4 ways to ensure you hire candidates with the right culture / personality fit
If you’re a hiring manager, you’ve probably been there: You’ve found a candidate who is great on paper, but they’ve barely managed 12 months on the job. Whilst this happens all the time and it may not necessarily be anyone’s fault, there is a possibility that your candidate has left due to a misjudgement of cultural fit.
Hiring skilled people is one thing. But hiring skilled people who are going to fit in well into your corporate environment is quite another.
Here’s our tips on 4 ways to ensure you always make great hires.
Look for longevity
Look to those who have stayed within your business for a long time and find out why they have stayed and what they like most about working there. These people are key to exploring your workplace culture because as much as they are experts by experience, they have also been major players in creating it.
Also, when looking at candidate CVs, don’t underestimate the problems that might arise by hiring someone who has a choppy CV. Unfortunately moving around is a habit that is likely to reoccur.
What’s great about your working environment?
Consider the characteristics of those who appear happiest working within your organisation and examine the ways in which the environment suits these people best. For instance, you may feel that your large open-plan office fosters a great social, energetic and lively work style and atmosphere. Those who are team-players and keen to get involved might thrive best here, whilst those who are easily overwhelmed and enjoy a small company feel might be better placed elsewhere.
Examine your values
Gauge the value of what your company offers, potentially via an employee survey, to understand what employees feel are most important and most valued benefits of working for you.

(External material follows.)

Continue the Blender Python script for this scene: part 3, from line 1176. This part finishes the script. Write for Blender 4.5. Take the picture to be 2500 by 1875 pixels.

Hiring successfully is as much about what the candidate can give you as it is ensuring you can give them what they need to stick around. If you understand your offering fully, you can consider at interview whether the candidate will be satisfied.
Work Patterns
All businesses have inherent work patterns which are more apparent to outsiders than they are for those who are part of the routine. It is worth taking a step back to consider how the working day takes place - the norms in your office might not suit everyone. For example, your roles may demand a longer working day than average which is compensated for with higher than average salaries. On face value your high salaries may attract new recruits who then discover the long working hours and don’t stick around. By identifying these elements you can present them at interview and deter those who would have been put off by it anyway at a later stage.